Dawson City, YK – August 24, 2018
Aug 30th, 2018 by rallyadmin
Our beautiful day yesterday has changed to overcast this morning. The good news is that the rain hasn’t started yet so breaking camp won’t have to be done in the rain. As usual, the riders don’t waste any time packing the sleeping bags.
The tents, on the other hand, are a bit problematic and a couple have to be repacked in order to fit into their carrying bags. And a couple have to be unpacked in order to retrieve personal items (like cell phones) that got accidentally packed.
Pat does another great job with breakfast. But breakfast is just coffee for a lot of the riders. They’re chafing at the bit and as soon as their ready they start up the road. Menawhile we just pack the trailer, police the site and we’re gone.
The route is simple: up the South Canol to Ross River. Get fuel. Follow the Campbell west to the Klondike Highway at Carmacks. Get lunch. Up the Klondike to Dawson City.
The rain never really materializes. WE get some short showers but most of the trip is dry and occasionally the clouds break and give us a beautiful blue sky. No problems or dramas.
As we approach Dawson City, we strat looking for the site of my world-class off that Barbara and I did in 2012. In 2012 we had been following a couple of other competitors and the road was covered with very fine snow that made for very bad visibility.
While cruising on a straight section of the road, the Subie WRX wagon hooked a ridge of ice and the ridge pulled the car off the road before I could react. Had the vis been somewhat better I might have been able to save the car. But that wasn’t the case. The subie gently slid off the road into the ditch along the side of the road and came to a gentle stop in what Steve Perret claims is still the longest and farthest off in the history of the Alcan5000.
Luckily, the ditch that we went off in didn’t have any rocks, trees, stumps, culvert, etc. But the Subie was seriously stuck. It took hours took extract the stuck Subie. WE tried winching it out with Kevin’s truck. When that didn’t work. We anchored Kevin’s truck with Joe Gardner’s truck. That didn’t work. Finally, we had to completely dig out the snow holding the car so that the trucks could actually winch out the poor stuck Subie.
That was 6 years ago and the intervening 6 years of roadside growth made it difficult to find the scene of the crime. But we think we found it. After 6 years it still looks like a lucky off.
We get into Dawson City and the occasional showers made the dirt streets a sloppy mess. A very authentic recreation of the turn of the century Klondike gold rush town. Check into the Eldorado hotel and get a fine room. Showers and down to the bar for an early dinner.

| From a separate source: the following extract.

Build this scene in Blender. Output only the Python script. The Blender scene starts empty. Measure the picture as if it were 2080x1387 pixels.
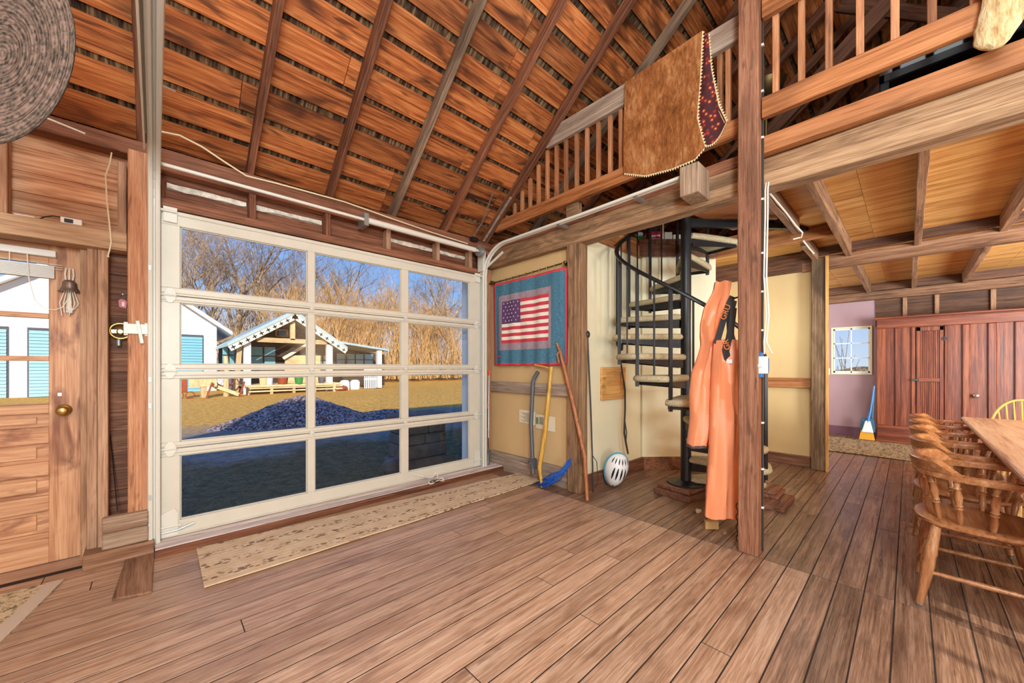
import bpy, bmesh, math, random
from mathutils import Vector, Matrix
random.seed(7)
PI = math.pi
SC = bpy.context.scene
COL = SC.collection
# ------------------------------------------------------------------ camera model (eye at the origin, 1.22 m up)
FPX, CX, CY, EYE = 765.0, 1040.0, 744.5, 1.22
TH = math.atan(807.0 / FPX)
FW = Vector((math.cos(TH), math.sin(TH), 0))
RT = Vector((math.sin(TH), -math.cos(TH), 0))
CAM = Vector((0, 0, EYE))
def ray(u, v): return FW + RT * ((u - CX) / FPX) + Vector((0, 0, (CY - v) / FPX))
def onX(u, v, x): d = ray(u, v); return CAM + d * (x / d.x)
def onY(u, v, y): d = ray(u, v); return CAM + d * (y / d.y)
def onZ(u, v, z): d = ray(u, v); return CAM + d * ((z - EYE) / d.z)
# ------------------------------------------------------------------ materials
def lin(c):
    c = c / 255.0
    return c / 12.92 if c <= 0.04045 else ((c + 0.055) / 1.055) ** 2.4
def rgb(r, g, b): return (lin(r), lin(g), lin(b), 1.0)
MATS = {}
class NT:
    def __init__(s, name):
        s.m = bpy.data.materials.new(name); s.m.use_nodes = True
        s.t = s.m.node_tree; s.n = s.t.nodes; s.l = s.t.links
        s.b = s.n['Principled BSDF']; MATS[name] = s.m
    def add(s, typ, **kw):
        n = s.n.new(typ)
        for k, v in kw.items():
            if k.startswith('i_'):
                key = k[2:]
                key = int(key) if key.isdigit() else key.replace('_', ' ')
                n.inputs[key].default_value = v
            else: setattr(n, k, v)
        return n
    def link(s, a, b): s.l.new(a, b)
    def ramp(s, fac, stops):
        r = s.add('ShaderNodeValToRGB')
        e = r.color_ramp.elements
        while len(e) < len(stops): e.new(0.5)
        for el, (p, c) in zip(e, stops): el.position = p; el.color = c
        s.link(fac, r.inputs[0]); return r.outputs[0]
    def mix(s, fac, a, b, mode='MIX'):
        m = s.add('ShaderNodeMix', data_type='RGBA', blend_type=mode)
        for sock, val in ((m.inputs[0], fac), (m.inputs[6], a), (m.inputs[7], b)):
            if hasattr(val, 'node'): s.link(val, sock)
            else: sock.default_value = val
        return m.outputs[2]
    def math(s, op, a, b=0.0, c=None):
        m = s.add('ShaderNodeMath', operation=op)
        for i, val in enumerate((a, b) if c is None else (a, b, c)):
            if hasattr(val, 'node'): s.link(val, m.inputs[i])
            else: m.inputs[i].default_value = val
        return m.outputs[0]
    def noise(s, vec, scale, detail=4, rough=.55, dist=0.0):
        n = s.add('ShaderNodeTexNoise', i_Scale=scale, i_Detail=detail, i_Roughness=rough, i_Distortion=dist)
        if vec is not None: s.link(vec, n.inputs['Vector'])
        return n.outputs['Fac']
    def coord(s, kind='Object'): return s.add('ShaderNodeTexCoord').outputs[kind]
    def mapping(s, vec, scale=(1, 1, 1), rot=(0, 0, 0), loc=(0, 0, 0)):
        m = s.add('ShaderNodeMapping'); s.link(vec, m.inputs['Vector'])
        m.inputs['Scale'].default_value = scale; m.inputs['Rotation'].default_value = rot; m.inputs['Location'].default_value = loc
        return m.outputs[0]
    def rand_vec(s, vec):
        g = s.add('ShaderNodeNewGeometry').outputs['Random Per Island']
        o = s.add('ShaderNodeObjectInfo').outputs['Random']
        r = s.math('ADD', g, o); k = s.math('MULTIPLY', r, 43.7)
        v = s.add('ShaderNodeVectorMath', operation='ADD'); s.link(vec, v.inputs[0]); s.link(k, v.inputs[1])
        return v.outputs[0], s.math('FRACT', s.math('MULTIPLY', r, 7.31))
    def bump(s, h, strength=.3, dist=.01):
        b = s.add('ShaderNodeBump', i_Strength=strength, i_Distance=dist); s.link(h, b.inputs['Height']); s.link(b.outputs[0], s.b.inputs['Normal'])
    def set(s, color=None, rough=None, metal=None, spec=None):
        if color is not None:
            if hasattr(color, 'node'): s.link(color, s.b.inputs['Base Color'])
            else: s.b.inputs['Base Color'].default_value = color
        if rough is not None:
            if hasattr(rough, 'node'): s.link(rough, s.b.inputs['Roughness'])
            else: s.b.inputs['Roughness'].default_value = rough
        if metal is not None: s.b.inputs['Metallic'].default_value = metal
        if spec is not None: s.b.inputs['Specular IOR Level'].default_value = spec
        return s.m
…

Dawson City sits on the Yukon River and was the center of the Klondike gold rush. The road approach to town is flanked by dredge spoils of those years of gold extraction. Today, Dawson is once again the center of the modern gold rush though these gold rushers are more likely to be amateurs spurred by the reality show Gold Rush.
In the Eldorado Hotel bar one of the stars of the show, Tony Beets, a crusty Dutchman is having a quick burger and getting seriously drunk. He’s brought parts of a dredge down the Yukon from one of his mining sites and dragged it out of the river at the ferry landing. He’s quite the character and gladly allows photos. Never a dull moment here in Dawson City.
The idea of an actual bed instead of last night’s hard trailer floor beckons and I call it a night. Tomorrow, the ferry crossing to the other side of the river and the Top of the world highway.